Chares E. Sutton | , WI Staff Writer | 8/13/2012, 3:46 p.m.

Usain Bolt often bills himself as a "living legend." On the night of Aug. 9 in London, Bolt backed up his billing by capturing the Olympic 200 meters and becoming the first athlete to repeat as double Olympic sprint champion.

"It's what I came here to do. I'm now a legend," Bolt said. "I'm also the greatest athlete to live. "I've got nothing left to prove."

Less than an hour before the 200-meter final, David Rudisha set the first world record of the 2012 London Olympic track meet in the 800 meters. Undaunted, Bolt was not going to be upstaged by anyone.

He led his favorite event almost from beginning to end and had a large enough lead to slow down at the finish line, bring his left index finger across his mouth and signal the crowd to be quiet.

His gesture should silence those critics who questioned his form prior to the Olympics. But he stood no chance of quieting the 80,000-capacity crowd at the Olympic Stadium, which went berserk as Bolt made good on his promise of winning went it counts most. They knew that they had just witnessed something special. "I've done something that no one has done before, which is defend my double title," Bolt said. "Back-to-back for me, I would say I'm the greatest."

His 19.32-second winning time was only .02 seconds more than his winning mark at the 2008 Beijing Olympics.

Just like in Sunday's victory in the 100 meters, his junior training partner Yohan Blake finished second, and Warren Weir came in third, making it a full Jamaican medal sweep before Wallace Spearmon of the United States crossed the line in fourth place. "The guy is just on another planet right now," Spearmon said of Bolt.

Bolt kissed the track before striking his customary trademark "To the World" pose, pointing his index fingers upward in honor of what he had accomplished.

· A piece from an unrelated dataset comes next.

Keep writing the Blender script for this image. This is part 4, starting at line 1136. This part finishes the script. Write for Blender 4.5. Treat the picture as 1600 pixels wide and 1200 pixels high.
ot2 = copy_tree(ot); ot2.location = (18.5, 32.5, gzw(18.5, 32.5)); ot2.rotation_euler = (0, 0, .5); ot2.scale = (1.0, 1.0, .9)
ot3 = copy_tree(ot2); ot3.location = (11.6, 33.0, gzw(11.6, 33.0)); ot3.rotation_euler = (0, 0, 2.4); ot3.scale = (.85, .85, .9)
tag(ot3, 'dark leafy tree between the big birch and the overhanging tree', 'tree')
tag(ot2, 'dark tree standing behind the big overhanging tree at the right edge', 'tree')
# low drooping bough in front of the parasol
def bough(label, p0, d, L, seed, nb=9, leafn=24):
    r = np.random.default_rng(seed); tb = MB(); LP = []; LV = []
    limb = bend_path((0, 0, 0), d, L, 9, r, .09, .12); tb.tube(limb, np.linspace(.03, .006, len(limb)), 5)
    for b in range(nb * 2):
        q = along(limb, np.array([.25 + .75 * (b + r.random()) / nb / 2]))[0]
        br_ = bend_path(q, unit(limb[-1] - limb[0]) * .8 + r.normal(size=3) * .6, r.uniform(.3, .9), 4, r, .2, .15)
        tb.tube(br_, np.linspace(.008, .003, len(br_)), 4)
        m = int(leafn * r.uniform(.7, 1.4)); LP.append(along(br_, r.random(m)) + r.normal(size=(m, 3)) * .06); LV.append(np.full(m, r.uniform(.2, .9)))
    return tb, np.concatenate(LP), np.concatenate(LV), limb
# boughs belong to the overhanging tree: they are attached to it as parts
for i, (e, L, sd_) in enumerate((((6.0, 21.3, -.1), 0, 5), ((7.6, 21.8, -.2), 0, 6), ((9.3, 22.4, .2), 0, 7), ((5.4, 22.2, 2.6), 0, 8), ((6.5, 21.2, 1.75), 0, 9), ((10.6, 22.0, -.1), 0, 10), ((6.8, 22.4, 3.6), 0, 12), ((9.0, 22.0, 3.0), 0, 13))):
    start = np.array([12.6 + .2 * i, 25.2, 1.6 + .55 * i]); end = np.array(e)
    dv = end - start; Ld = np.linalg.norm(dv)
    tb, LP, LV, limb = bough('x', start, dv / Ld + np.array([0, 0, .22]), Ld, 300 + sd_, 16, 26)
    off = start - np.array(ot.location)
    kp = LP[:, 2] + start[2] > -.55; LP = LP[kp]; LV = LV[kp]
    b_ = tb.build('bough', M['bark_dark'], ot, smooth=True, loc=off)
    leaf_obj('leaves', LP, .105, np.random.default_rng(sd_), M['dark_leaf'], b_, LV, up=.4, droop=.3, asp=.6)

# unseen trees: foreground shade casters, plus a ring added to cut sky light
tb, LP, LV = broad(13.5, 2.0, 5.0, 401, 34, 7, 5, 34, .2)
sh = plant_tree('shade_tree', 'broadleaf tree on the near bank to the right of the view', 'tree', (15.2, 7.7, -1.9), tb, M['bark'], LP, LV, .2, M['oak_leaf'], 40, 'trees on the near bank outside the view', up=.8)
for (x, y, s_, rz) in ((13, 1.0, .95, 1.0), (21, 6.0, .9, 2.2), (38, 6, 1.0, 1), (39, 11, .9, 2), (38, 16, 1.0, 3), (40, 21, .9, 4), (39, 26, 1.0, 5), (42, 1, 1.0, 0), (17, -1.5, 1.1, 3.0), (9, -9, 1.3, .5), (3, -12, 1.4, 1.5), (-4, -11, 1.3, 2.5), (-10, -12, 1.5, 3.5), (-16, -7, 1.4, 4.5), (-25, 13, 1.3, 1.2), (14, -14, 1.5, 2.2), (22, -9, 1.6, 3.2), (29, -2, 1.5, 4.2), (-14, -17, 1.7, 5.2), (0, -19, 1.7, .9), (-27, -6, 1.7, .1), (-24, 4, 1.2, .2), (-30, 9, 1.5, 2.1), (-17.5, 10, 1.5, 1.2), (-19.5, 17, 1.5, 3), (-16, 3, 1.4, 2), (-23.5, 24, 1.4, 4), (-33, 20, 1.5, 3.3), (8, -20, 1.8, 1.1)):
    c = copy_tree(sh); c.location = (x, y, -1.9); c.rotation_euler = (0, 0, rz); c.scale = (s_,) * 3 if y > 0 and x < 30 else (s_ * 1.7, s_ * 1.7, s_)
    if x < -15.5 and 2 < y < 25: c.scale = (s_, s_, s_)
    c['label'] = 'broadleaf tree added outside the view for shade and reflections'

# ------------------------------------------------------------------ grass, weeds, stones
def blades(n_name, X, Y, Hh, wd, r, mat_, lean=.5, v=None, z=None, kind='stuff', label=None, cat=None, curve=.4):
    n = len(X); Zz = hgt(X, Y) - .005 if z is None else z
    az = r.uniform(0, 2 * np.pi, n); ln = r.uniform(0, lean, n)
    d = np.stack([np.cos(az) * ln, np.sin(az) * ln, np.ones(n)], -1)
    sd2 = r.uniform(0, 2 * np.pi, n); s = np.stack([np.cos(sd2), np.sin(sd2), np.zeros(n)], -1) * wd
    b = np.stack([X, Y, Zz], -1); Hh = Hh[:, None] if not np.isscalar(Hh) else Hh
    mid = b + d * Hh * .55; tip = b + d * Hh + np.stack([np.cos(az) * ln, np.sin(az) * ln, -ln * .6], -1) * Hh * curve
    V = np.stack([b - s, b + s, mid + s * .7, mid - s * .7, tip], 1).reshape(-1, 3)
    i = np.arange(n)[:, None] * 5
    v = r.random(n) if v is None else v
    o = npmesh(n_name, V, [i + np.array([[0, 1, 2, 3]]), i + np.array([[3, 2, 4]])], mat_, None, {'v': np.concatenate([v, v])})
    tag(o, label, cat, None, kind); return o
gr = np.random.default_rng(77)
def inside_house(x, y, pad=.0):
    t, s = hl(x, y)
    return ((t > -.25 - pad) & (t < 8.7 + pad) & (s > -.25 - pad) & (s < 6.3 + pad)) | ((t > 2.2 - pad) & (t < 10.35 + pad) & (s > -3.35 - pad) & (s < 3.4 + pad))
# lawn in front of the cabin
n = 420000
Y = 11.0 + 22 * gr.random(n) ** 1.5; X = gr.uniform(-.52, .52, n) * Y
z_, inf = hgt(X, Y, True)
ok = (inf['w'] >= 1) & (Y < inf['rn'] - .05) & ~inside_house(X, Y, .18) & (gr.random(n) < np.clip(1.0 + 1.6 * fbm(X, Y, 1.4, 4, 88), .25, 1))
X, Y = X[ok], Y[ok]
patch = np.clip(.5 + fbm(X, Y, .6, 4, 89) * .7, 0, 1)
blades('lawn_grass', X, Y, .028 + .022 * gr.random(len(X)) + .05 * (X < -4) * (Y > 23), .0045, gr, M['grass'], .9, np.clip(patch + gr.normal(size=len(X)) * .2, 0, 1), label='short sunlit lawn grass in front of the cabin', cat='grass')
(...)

Like Bolt, Rudisha was very confident. He predicted a world record and delivered with a dominating display of front-running to capture the 800-meter title.

From the starting gun, Rudisha took off with his lengthy strides and immediately grabbed the lead and steadily increased it as many of the year's best middle distance runners could never close the gap.

He finished the race in one minute, 40.91 seconds, cutting .10 of a second off the mark he set in 2010.